Mercedes Ruehl lards her dialogue, whether it’s lighthearted or heavy-hearted, with conviction, and she lands some of the early laughs squarely. But, as a couple, Pullman and Ruehl are problematic. At first glance, they look as if they’ve been cast to play George and Martha in Who’s Afraid of Virginia Woolf? (Ruehl has done the role.) Ruehl’s Stevie–and why does the character have that male-sounding name?–seems domineering in a manner at odds with the play. She’s stolid in a part that calls for more elegance, for actors along the lines of other Albee players like Rosemary Harris or Marian Seldes. She’s not helped by the second of two outfits that costume designer Elizabeth Hope Clancy puts her in: Ruehl is asked to wear a long suede skirt and high leather boots, perhaps because a point is being made about humans taking on animal attributes in a piece about an animal aping human characteristics.

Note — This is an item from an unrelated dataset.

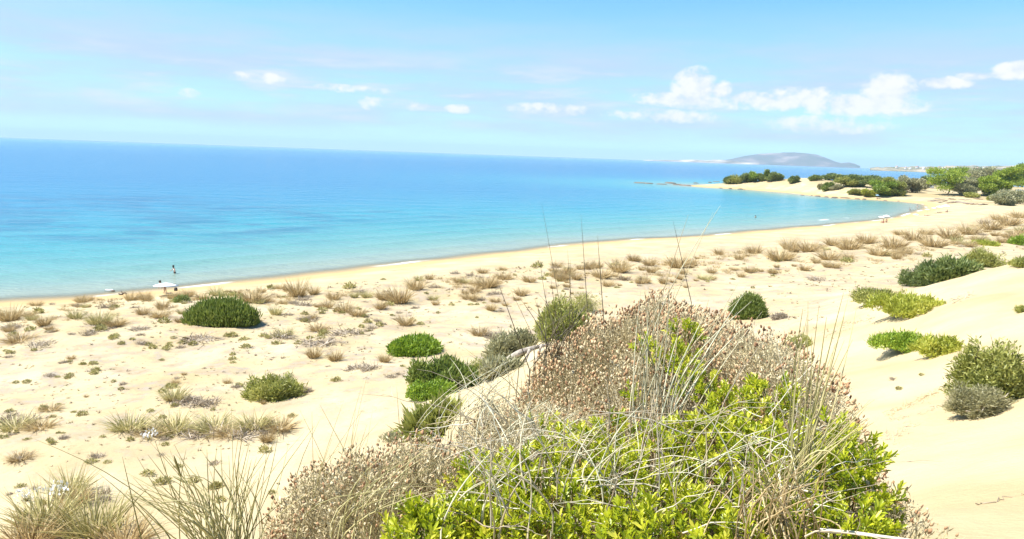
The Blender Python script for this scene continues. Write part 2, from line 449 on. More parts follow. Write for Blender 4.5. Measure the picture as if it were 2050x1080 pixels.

As best friend Ross, Stephen Rowe is edgy, suggesting that the character has been repressing the hots for Martin. Since Albee is questioning civilization’s discontents, maybe Rowe is right to hint at homosexual longings by presenting Ross as if he were Michael in The Boys in the Band. Jeffrey Carlson makes his Broadway bow as Billy and acquits himself well, if a bit weepily, in the final father/son bonding sequence.

By the way, Martin, Stevie and Billy inhabit their Architectural Digest-ready domicile without the companionship of a household pet. What a different and more upbeat play The Goat, or Who is Sylvia? might be were a Labrador to romp through just before the final blackout and exchange meaningful glances with Stevie!